Direktorat Bina Lembaga dan Sarana Pelatihan Kerja (Lemsarlatker) Direktorat Jenderal Pembinaan Pelatihan dan Produktivitas Kemenakertrans, Dudung Heryadi mengatakan kemitraan KPTIK dan BBPLK tersebut sangat strategis, apalagi partner utamanya adalah perusahaan atau industri.
Dia menambahkan, bahwa sesuai Undang-undang (UU) Nomor 13 tahun 2003 tanggung jawab masalah ketenagakerjaan dan pengangguran bukan saja tanggung jawab pemerintah, tapi juga semua unsur.
"Untuk itu kemitraan ini sangat menguntungkan, baik untuk BBPLK sebagai perwakilan pemerintah maupun perusahaan. Karena perusahaan bisa mendapatkan banyak SDM siap pakai.
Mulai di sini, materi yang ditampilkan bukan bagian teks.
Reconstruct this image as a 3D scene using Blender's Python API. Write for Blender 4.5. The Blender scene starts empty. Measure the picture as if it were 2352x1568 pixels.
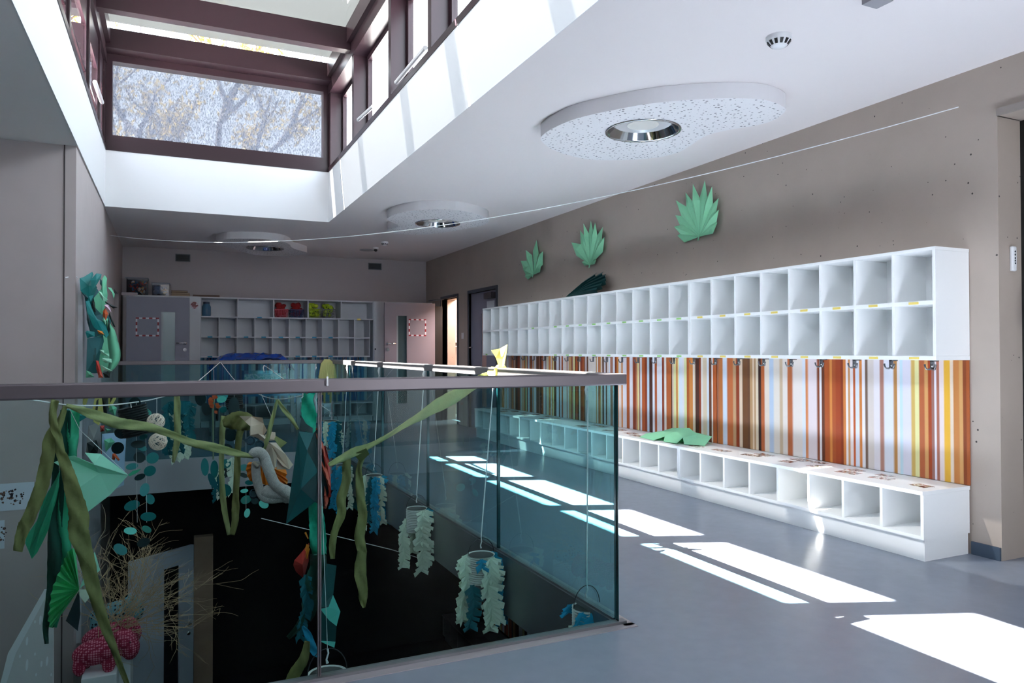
import bpy, bmesh, math, random
from mathutils import Vector, Matrix
R = random.Random(7)
S = bpy.context.scene
COL = S.collection

# ------------------------------------------------------------------ camera
CAM = Vector((0.0, 0.0, 1.2))
F_PX, YAW, PITCH, ROLL = 1683.5, 0.4354082, 0.0131586, -0.0019010
cam_d = bpy.data.cameras.new('camera'); cam = bpy.data.objects.new('camera', cam_d); COL.objects.link(cam)
cam_d.sensor_width = 36.0; cam_d.lens = 36.0 * F_PX / 2352.0; cam_d.clip_start = 0.05; cam_d.clip_end = 200
fw = Vector((math.sin(YAW) * math.cos(PITCH), math.cos(YAW) * math.cos(PITCH), math.sin(PITCH)))
rt = Vector((math.cos(YAW), -math.sin(YAW), 0)); up = rt.cross(fw)
c_, s_ = math.cos(ROLL), math.sin(ROLL)
rt, up = c_ * rt + s_ * up, -s_ * rt + c_ * up
M = Matrix((rt, up, -fw)).transposed().to_4x4(); M.translation = CAM
cam.matrix_world = M
S.camera = cam

# ------------------------------------------------------------------ view, world, sun
S.view_settings.view_transform = 'Standard'; S.view_settings.look = 'None'
S.view_settings.gamma = 1.0; S.view_settings.use_curve_mapping = False
S.view_settings.exposure = 1.15
cy = S.cycles
cy.use_denoising = True
cy.max_bounces = 12; cy.diffuse_bounces = 7; cy.glossy_bounces = 5; cy.transmission_bounces = 8; cy.transparent_max_bounces = 24
cy.caustics_reflective = False; cy.caustics_refractive = False
cy.sample_clamp_indirect = 12.0
W = bpy.data.worlds.new('sky'); S.world = W; W.use_nodes = True
nt = W.node_tree; nt.nodes.clear()
out = nt.nodes.new('ShaderNodeOutputWorld'); bg = nt.nodes.new('ShaderNodeBackground')
tc = nt.nodes.new('ShaderNodeTexCoord'); sep = nt.nodes.new('ShaderNodeSeparateXYZ'); rmp = nt.nodes.new('ShaderNodeValToRGB')
nt.links.new(tc.outputs['Generated'], sep.inputs[0]); nt.links.new(sep.outputs['Z'], rmp.inputs[0])
rmp.color_ramp.elements[0].position = 0.0; rmp.color_ramp.elements[0].color = (0.93, 0.96, 1.0, 1)
rmp.color_ramp.elements[1].position = 0.9; rmp.color_ramp.elements[1].color = (0.66, 0.82, 1.0, 1)
nt.links.new(rmp.outputs[0], bg.inputs['Color']); bg.inputs['Strength'].default_value = 5.0
nt.links.new(bg.outputs[0], out.inputs[0])
SUN_DIR = Vector((1.0, -0.40, -1.07)).normalized()
sd = bpy.data.lights.new('sun', 'SUN'); sun = bpy.data.objects.new('sun', sd); COL.objects.link(sun)
sd.energy = 100.0; sd.angle = 0.0070; sd.color = (1.0, 0.94, 0.87)
sun.rotation_mode = 'QUATERNION'; sun.rotation_quaternion = SUN_DIR.to_track_quat('-Z', 'Y'); sun.location = (-6, 8, 9)
# ------------------------------------------------------------------ helpers
def lin(c):
    return tuple(((v / 255.0) / 12.92 if v / 255.0 <= 0.04045 else ((v / 255.0 + 0.055) / 1.055) ** 2.4) for v in c)
MATS = {}
def mat(name, rgb, rough=0.6, metal=0.0, spec=0.5, bump=0.0, bscale=60.0, vary=0.0, vscale=4.0, translucent=0.0, attr=None):
    if name in MATS: return MATS[name]
    m = bpy.data.materials.new(name); m.use_nodes = True; n = m.node_tree; L = n.links
    b = n.nodes['Principled BSDF']; b.inputs['Roughness'].default_value = rough; b.inputs['Metallic'].default_value = metal
    b.inputs['Specular IOR Level'].default_value = spec
    col = (*lin(rgb), 1.0); b.inputs['Base Color'].default_value = col
    src = None
    if attr:
        a = n.nodes.new('ShaderNodeAttribute'); a.attribute_name = attr; src = a.outputs['Color']
    if vary or bump:
        t = n.nodes.new('ShaderNodeTexCoord')
    if vary:
        nz = n.nodes.new('ShaderNodeTexNoise'); nz.inputs['Scale'].default_value = vscale; nz.inputs['Detail'].default_value = 6
        L.new(t.outputs['Object'], nz.inputs['Vector'])
        r = n.nodes.new('ShaderNodeMapRange'); r.inputs['From Min'].default_value = 0.3; r.inputs['From Max'].default_value = 0.7
        r.inputs['To Min'].default_value = 1 - vary; r.inputs['To Max'].default_value = 1 + vary
        L.new(nz.outputs['Fac'], r.inputs['Value'])
        mx = n.nodes.new('ShaderNodeMix'); mx.data_type = 'RGBA'; mx.blend_type = 'MULTIPLY'; mx.inputs['Factor'].default_value = 1
        if src: L.new(src, mx.inputs['A'])
        else: mx.inputs['A'].default_value = col
        L.new(r.outputs[0], mx.inputs['B']); src = mx.outputs['Result']
    if src: L.new(src, b.inputs['Base Color'])
    if bump:
        n2 = n.nodes.new('ShaderNodeTexNoise'); n2.inputs['Scale'].default_value = bscale; n2.inputs['Detail'].default_value = 4
        L.new(t.outputs['Object'], n2.inputs['Vector'])
        bp = n.nodes.new('ShaderNodeBump'); bp.inputs['Strength'].default_value = bump; bp.inputs['Distance'].default_value = 0.01
        L.new(n2.outputs['Fac'], bp.inputs['Height']); L.new(bp.outputs[0], b.inputs['Normal'])
    if translucent:
        tr = n.nodes.new('ShaderNodeBsdfTranslucent'); tr.inputs['Color'].default_value = col
        ms = n.nodes.new('ShaderNodeMixShader'); ms.inputs[0].default_value = translucent
        if src: L.new(src, tr.inputs['Color'])
        L.new(b.outputs[0], ms.inputs[1]); L.new(tr.outputs[0], ms.inputs[2]); L.new(ms.outputs[0], n.nodes['Material Output'].inputs[0])
    MATS[name] = m; return m
def glass(name, tint, refl=1.0, rough=0.0):
    m = bpy.data.materials.new(name); m.use_nodes = True; n = m.node_tree; n.nodes.clear(); L = n.links
    o = n.nodes.new('ShaderNodeOutputMaterial'); t = n.nodes.new('ShaderNodeBsdfTransparent'); t.inputs[0].default_value = (*tint, 1)
    g = n.nodes.new('ShaderNodeBsdfGlossy'); g.inputs['Roughness'].default_value = rough
    fr = n.nodes.new('ShaderNodeFresnel'); fr.inputs['IOR'].default_value = 1.5
    mu = n.nodes.new('ShaderNodeMath'); mu.operation = 'MULTIPLY'; mu.inputs[1].default_value = refl
    geo = n.nodes.new('ShaderNodeNewGeometry'); inv = n.nodes.new('ShaderNodeMath'); inv.operation = 'SUBTRACT'; inv.inputs[0].default_value = 1.0
    m2 = n.nodes.new('ShaderNodeMath'); m2.operation = 'MULTIPLY'
    L.new(geo.outputs['Backfacing'], inv.inputs[1]); L.new(fr.outputs[0], mu.inputs[0]); L.new(mu.outputs[0], m2.inputs[0]); L.new(inv.outputs[0], m2.inputs[1])
    x = n.nodes.new('ShaderNodeMixShader'); L.new(m2.outputs[0], x.inputs[0]); L.new(t.outputs[0], x.inputs[1]); L.new(g.outputs[0], x.inputs[2])
    L.new(x.outputs[0], o.inputs[0]); MATS[name] = m; return m
def screen(name, rgb, open_=0.15, trans=0.5):
    m = bpy.data.materials.new(name); m.use_nodes = True; n = m.node_tree; n.nodes.clear(); L = n.links
    o = n.nodes.new('ShaderNodeOutputMaterial'); t = n.nodes.new('ShaderNodeBsdfTransparent')
    d = n.nodes.new('ShaderNodeBsdfDiffuse'); tr = n.nodes.new('ShaderNodeBsdfTranslucent')
    tcn = n.nodes.new('ShaderNodeTexCoord'); nz = n.nodes.new('ShaderNodeTexNoise'); nz.inputs['Scale'].default_value = 120.0; nz.inputs['Detail'].default_value = 3
    mp = n.nodes.new('ShaderNodeMapping'); mp.inputs['Scale'].default_value = (1, 1, 0.35)
    L.new(tcn.outputs['Object'], mp.inputs[0]); L.new(mp.outputs[0], nz.inputs['Vector'])
    mr = n.nodes.new('ShaderNodeMapRange'); mr.inputs['From Min'].default_value = 0.35; mr.inputs['From Max'].default_value = 0.65
    mr.inputs['To Min'].default_value = open_ * 0.62; mr.inputs['To Max'].default_value = min(1, open_ * 1.38)
    L.new(nz.outputs['Fac'], mr.inputs['Value'])
    c = (*lin(rgb), 1); d.inputs[0].default_value = c; tr.inputs[0].default_value = c
    a = n.nodes.new('ShaderNodeMixShader'); a.inputs[0].default_value = trans
    L.new(d.outputs[0], a.inputs[1]); L.new(tr.outputs[0], a.inputs[2])
    b = n.nodes.new('ShaderNodeMixShader'); L.new(mr.outputs[0], b.inputs[0])
    L.new(a.outputs[0], b.inputs[1]); L.new(t.outputs[0], b.inputs[2]); L.new(b.outputs[0], o.inputs[0]); MATS[name] = m; return m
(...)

Ada 17 BBPLK di seluruh Indonesia dan mudah-mudahan kegiatan semacam ini tak cuma di Bekasi saja, tapi di seluruh Indonesia," ujar Dudung.
Sebagai narasumber diskusi, Kepala BBPLK Bekasi, Edi Susanto, menambahkan, program pemetaan yang dilakukan bersama-sama antara BBPLK, KPTIK dan industri akan bisa digunakan sesuai kebutuhan banyak pihak, bukan hanya tenaga kerja tapi juga pihak industri berbasis TIK.
Berdasarkan catatan Edi, tahun lalu BBPLK Bekasi sudah menggelar pelatihan hingga 3.200 peserta. Tahun ini pihaknya menargetkan 6000 peserta.
"Kami siapkan program yang focus pada dua kejuruan, yaitu teknika dan elektronika. Tahun ini kami menargetkan bisa mencapai 6.000 peserta," ujar Edi.